Total stocks of the five major finished steel products held by the 184 steelmakers across China which Mysteel monitors continued to trend downward for a fourth straight week over March 26-April 1 to reach 10.2 million tonnes, with the week-on-week slide of 6.1% being only slightly slower than the 6.8% drop recorded over the prior survey period. Moreover, stock levels have more than doubled over the past 12 months, given that as of April 4 2019, inventories totalled just 4.9 million tonnes.
However, the high levels of steel stocks have failed to restrain steel production. Daily crude steel production in China grew at a faster pace during the last eleven days of March, rising by another 125,100 tonnes/day or 5% from the March 11-20 period to average 2.62 million t/d over March 21-31, according to Mysteel's survey among 247 blast-furnace and 71 electric-arc-furnace steel producers.

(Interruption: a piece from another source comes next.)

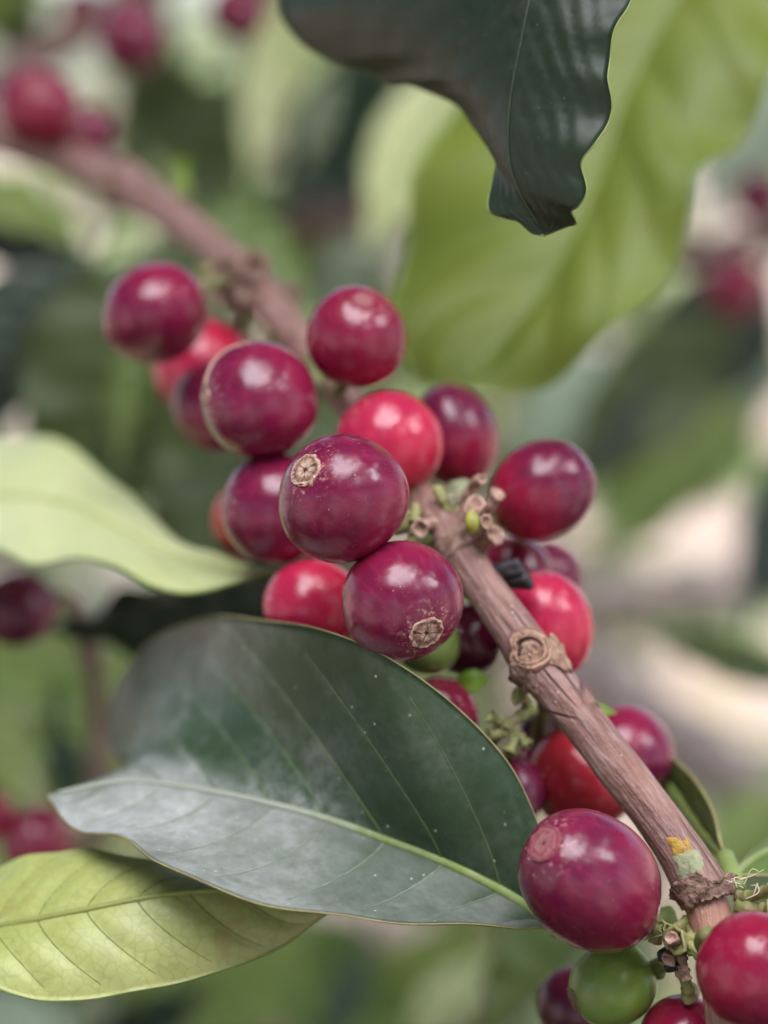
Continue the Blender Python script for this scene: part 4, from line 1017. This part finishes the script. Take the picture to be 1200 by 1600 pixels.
N1, N2, N3, N4 = (725, 830, .263), (840, 1060, .256), (392, 445, .318), (1100, 1425, .2445)
CH = [
    # upper cluster
    dict(px=242, py=490, d=.288, rx=84, ry=77, mat='purple', label='glossy purple cherry, the leftmost of the upper cluster', scar=(172, 528), scar_r=15, soft=True, stalk=(352, 440, .314), elong=1.04),
    dict(px=318, py=574, d=.314, rx=80, ry=80, mat='red', label='blurred red cherry wedged behind the two upper purple cherries', axis=(-.6, -.6, .3), stalk=(370, 470, .318)),
    dict(px=342, py=634, d=.300, rx=74, ry=70, mat='purple', label='shadowy purple cherry half hidden below the wedged red cherry', axis=(-.5, -.7, .3), stalk=(430, 510, .308)),
    dict(px=406, py=626, d=.266, rx=94, ry=86, mat='purple', label='shiny purple cherry with a pale scar on its left side and a dry line', scar=(322, 622), scar_r=15, stalk=(480, 545, .298), elong=1.03),
    dict(px=557, py=528, d=.268, rx=80, ry=79, mat='crimson', label='round crimson cherry standing alone above the others, scar on top', scar=(569, 474), scar_r=17, soft=True, stalk=(520, 610, .288)),
    # middle cluster
    dict(px=607, py=694, d=.268, rx=82, ry=84, mat='red', label='bright red cherry in the middle behind the large scarred one', axis=(-.5, .5, .2), stalk=(668, 790, .264), elong=1.03),
    dict(px=711, py=681, d=.280, rx=58, ry=80, mat='redpurple', label='narrow cherry, purple above and red below, beside the bright red one', axis=(-.28, 1, .1), elong=1.22, stalk=(712, 800, .266)),
    dict(px=847, py=766, d=.268, rx=79, ry=74, mat='redpurple', label='egg shaped purple and red cherry at the right of the cluster', axis=(.75, .55, .15), elong=1.12, stalk=(742, 815, .264)),
    dict(px=535, py=778, d=.2445, rx=101, ry=98, mat='purple', label='large sharp wine red cherry in the centre, dry scar at its upper left', scar=(477, 735), scar_r=27, stalk=(640, 815, .262)),
    dict(px=430, py=793, d=.268, rx=84, ry=90, mat='purple', label='soft purple cherry behind the left side of the large central one', axis=(-.8, .1, .3), stalk=(560, 760, .276)),
    dict(px=392, py=812, d=.292, rx=62, ry=62, mat='orange', label='brownish orange cherry peeping out at the far left of the middle cluster', axis=(-.7, -.5, .2), stalk=(520, 700, .288)),
    dict(px=627, py=938, d=.2450, rx=95, ry=95, mat='purple', label='sharp purple cherry with a jagged scar at its lower right, above the dusty leaf', scar=(666, 986), scar_r=27, stalk=(690, 835, .262)),
    dict(px=488, py=950, d=.2660, rx=80, ry=73, mat='red', label='pinkish red cherry resting behind the edge of the dusty leaf', axis=(-.8, .3, .2), stalk=(640, 850, .263)),
    dict(px=668, py=1006, d=.2640, rx=52, ry=48, mat='greenc', label='small green cherry under the cherry with the jagged scar', axis=(.1, -.9, .3), stalk=(735, 920, .260)),
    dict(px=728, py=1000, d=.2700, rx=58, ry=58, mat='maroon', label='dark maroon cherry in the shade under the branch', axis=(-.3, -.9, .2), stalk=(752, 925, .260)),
    # right of the branch
    dict(px=803, py=896, d=.2780, rx=64, ry=58, mat='crimson', label='dark red cherry above the withered black flower', axis=(.4, .6, .2), stalk=(735, 850, .266)),
    dict(px=856, py=902, d=.2900, rx=56, ry=56, mat='purple', label='soft purple cherry peeping over the long red one right of the branch', axis=(.6, .7, .2), stalk=(775, 880, .275)),
    dict(px=854, py=977, d=.2650, rx=71, ry=80, mat='red', label='long bright red cherry right of the branch above the leaf scar', axis=(-.25, 1, .15), elong=1.12, stalk=(800, 1000, .262)),
    dict(px=888, py=1095, d=.2780, rx=36, ry=38, mat='crimson', label='sliver of a pink red cherry behind the branch below the leaf scar', axis=(.5, .3, .2), stalk=(855, 1075, .262)),
    # below the second node
    dict(px=688, py=1118, d=.2620, rx=62, ry=60, mat='crimson', label='crimson cherry half behind the right edge of the dusty leaf', axis=(-.3, .8, .2), stalk=(790, 1135, .258)),
    dict(px=792, py=1238, d=.2600, rx=55, ry=62, mat='plum', label='plum cherry between the dusty leaf and the orange red cherry', axis=(-.2, -.8, .4), stalk=(797, 1178, .2570)),
    dict(px=816, py=1190, d=.2680, rx=26, ry=26, mat='plum', label='tiny plum fruit among the green stubs', axis=(0, -.9, .3)),
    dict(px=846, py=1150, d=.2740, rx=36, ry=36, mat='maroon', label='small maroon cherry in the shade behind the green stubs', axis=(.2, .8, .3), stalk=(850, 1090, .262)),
    dict(px=914, py=1213, d=.2650, rx=90, ry=76, mat='orange', label='orange red cherry crossed by the branch', axis=(-.9, -.1, .4), elong=1.05, stalk=(850, 1085, .260)),
    dict(px=977, py=1179, d=.2740, rx=83, ry=74, mat='purple', label='soft purple cherry with a green bract, right of the branch', axis=(.8, -.4, .3), stalk=(905, 1110, .266)),
    # the lowest node
    dict(px=925, py=1378, d=.2370, rx=102, ry=102, mat='purple', label='largest oval wine red cherry at the lower right, smooth round scar', scar=(862, 1322), scar_r=30, soft=True, elong=1.32, stalk=(1028, 1452, .240)),
    dict(px=957, py=1540, d=.2470, rx=68, ry=60, mat='greenc', label='unripe green cherry hanging below the largest oval one', scar=(893, 1560), scar_r=22, green=True, scar_mat='scargreen', elong=1.08, stalk=(1040, 1500, .2425)),
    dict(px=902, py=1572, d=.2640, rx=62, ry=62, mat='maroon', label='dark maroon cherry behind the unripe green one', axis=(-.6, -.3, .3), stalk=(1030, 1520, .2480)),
    dict(px=1182, py=1516, d=.2300, rx=92, ry=92, mat='crimson', label='rosy crimson cherry cut off by the right edge', axis=(.7, -.5, .3), stalk=(1110, 1500, .2370)),
    dict(px=1066, py=1628, d=.2450, rx=74, ry=70, mat='crimson', label='crimson cherry cut off by the bottom edge', axis=(-.2, -.9, .3), stalk=(1078, 1562, .2440)),
]
built = [cherry(seed=i + 1, **c) for i, c in enumerate(CH)]
# a dry corky line runs from the scar of the shiny purple cherry over its shoulder
k = 3; c = CH[k]; root = built[k]; r_ = mm((c['rx'] + c['ry']) / 2, c['d']); inv = root.matrix_basis.inverted(); pts = []
skin = [o for o in root.children if o.name.startswith('skin')][0]
kd = [v.co.copy() for v in skin.data.vertices]
for x, y in ((324, 606), (328, 590), (338, 572), (352, 557), (370, 546), (392, 541)):
    dx, dy = (x - c['px']) / c['rx'], -(y - c['py']) / c['ry']; m = min(.97, math.hypot(dx, dy)); f = m / math.hypot(dx, dy)
    v = inv.to_3x3() @ (CR @ Vector((dx * f, dy * f, math.sqrt(1 - m * m)))); v.normalize()
    best = max(kd, key=lambda q: q.normalized().dot(v)); pts.append(v * best.length)
V, F, U = tube(catmull(pts, 26), np.linspace(.00030, .00012, 26), 8, wob=.6, seed=4)
mesh_obj('dry_line', V, F, M['scarrim'], root, uvs=U)
G2 = 'blurred cherries in the background'
BC = [
    dict(px=60, py=169, d=.375, rx=64, ry=62, mat='crimson', label='blurred magenta cherry on the far end of the branch', scar=(64, 150), scar_r=13, soft=True, stalk=(90, 240, .384)),
    dict(px=138, py=206, d=.405, rx=44, ry=42, mat='purple', label='smaller blurred cherry right of the magenta one on the far end of the branch', axis=(.5, .5, .3), stalk=(130, 258, .38)),
    dict(px=204, py=60, d=.46, rx=56, ry=54, mat='purple', label='blurred purple cherry at the top left between two bright gaps', axis=(.2, -.9, .3), stalk=(150, 30, .53)),
    dict(px=372, py=18, d=.48, rx=44, ry=46, mat='purple', label='blurred purple cherry cut off by the top edge', axis=(.1, -.9, .3), stalk=(350, -40, .53)),
    dict(px=130, py=18, d=.54, rx=40, ry=36, mat='purple', label='pale lit cherry on the thin twig in the top left corner', axis=(.1, .9, .3), stalk=(100, 60, .54)),
    dict(px=30, py=952, d=.330, rx=60, ry=60, mat='plum', label='dark plum cherry at the left edge under the pale leaf', axis=(-.5, -.4, .6), stalk=(112, 935, .365)),
    dict(px=58, py=1315, d=.345, rx=58, ry=52, mat='crimson', label='magenta cherry at the left edge above the yellow green leaf', axis=(-.4, .1, .8), stalk=(150, 1300, .40)),
    dict(px=-18, py=1272, d=.345, rx=38, ry=42, mat='crimson', label='edge of a crimson cherry at the left border', axis=(-.6, .2, .5), stalk=(-90, 1250, .39)),
    dict(px=106, py=1318, d=.375, rx=30, ry=32, mat='plum', label='small plum cherry right of the magenta one above the yellow green leaf', axis=(.6, -.2, .5), stalk=(150, 1300, .40)),
    dict(px=1186, py=308, d=.60, rx=44, ry=42, mat='purple', label='upper blurred purple cherry at the right edge', axis=(.3, -.6, .4), stalk=(1190, 372, .59)),
    dict(px=1148, py=452, d=.56, rx=52, ry=48, mat='crimson', label='lower blurred crimson cherry at the right edge', axis=(-.3, -.7, .5), stalk=(1140, 390, .585)),
]
for i, c in enumerate(BC): cherry(seed=i + 51, group=G2, **c)

# the dry line from the scar of the shiny purple cherry
def twig(pts, r0, r1, label, mat='bgbark', seed=0):
    p = catmull(PL(pts), 40); o = tuple(p[0]); root = empty('twig', o); tag(root, label, 'twig', 'blurred twigs in the background')
    V, F, U = tube(p, np.linspace(r0, r1, 40), 12, wob=.2, seed=seed)
    mesh_obj('bark', V, F, M[mat], root, o, uvs=U)
    for k in (10, 24):
        c = Vector(p[k]); t = Vector(p[k + 1] - p[k - 1]).normalized(); rr = r0 + (r1 - r0) * k / 40
        V, F, U = tube(np.array([c - t * rr * .8, c - t * rr * .3, c + t * rr * .3, c + t * rr * .8]), np.array([.9, 1.28, 1.22, .9]) * rr, 12, wob=.2, seed=k)
        mesh_obj('twig_node', V, F, M[mat], root, o)
twig([(1330, 330, .60), (1200, 368, .595), (1120, 392, .59), (1030, 400, .585), (900, 420, .58)], .0050, .0042, 'pinkish twig behind the blurred cherries at the right edge', seed=1)
twig([(760, 330, .64), (620, 338, .64), (540, 340, .64), (440, 350, .64), (300, 380, .64)], .0058, .0050, 'brownish twig crossing above the round crimson cherry', seed=2)
twig([(-60, 170, .54), (40, 100, .54), (110, 55, .54), (200, 0, .54), (300, -70, .54)], .0050, .0044, 'pinkish twig in the top left corner', seed=3)
twig([(110, 935, .366), (130, 990, .372), (150, 1080, .39), (155, 1200, .395), (150, 1300, .40), (145, 1420, .41)], .0018, .0022, 'thin twig holding the cherries at the left edge', seed=4)
twig([(860, 1010, .86), (980, 1090, .84), (1100, 1180, .82), (1250, 1290, .80)], .012, .013, 'pale thick stem slanting behind the branch at the right', 'palestem', 5)
twig([(880, 930, .95), (1000, 935, .95), (1100, 930, .95), (1250, 900, .95)], .011, .010, 'pale level stem above the thick slanting one at the right', 'palestem', 6)
twig([(20, 470, .50), (90, 440, .50), (160, 450, .50), (240, 480, .50), (300, 530, .50)], .0034, .0030, 'brownish twig under the light rounded leaf on the left', seed=7)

The Shanghai-based steel analyst expressed concern that steel production from EAF mills would very likely increase in the short run given that improvement in profit margins the mini mills are enjoying.
The high levels of finished steel stocks and swelling steel production are already dampening prices of raw materials, and not just those of scrap being paid by mills such as Shagang, Mysteel Global noted. For example, as of April 7 Mysteel’s composite merchant coke price across China softened to a 33-month low of Yuan 1,659.2/t including the 13% VAT, Mysteel’s data showed. And just like the scrap dealers, over the past several weeks China’s merchant coke producers have had to bow to repeated demands from steelmakers that they accept lower bid prices for their coke, as reported. Since early March, merchant coke prices have fallen by a total of Yuan 200/t, Mysteel notes.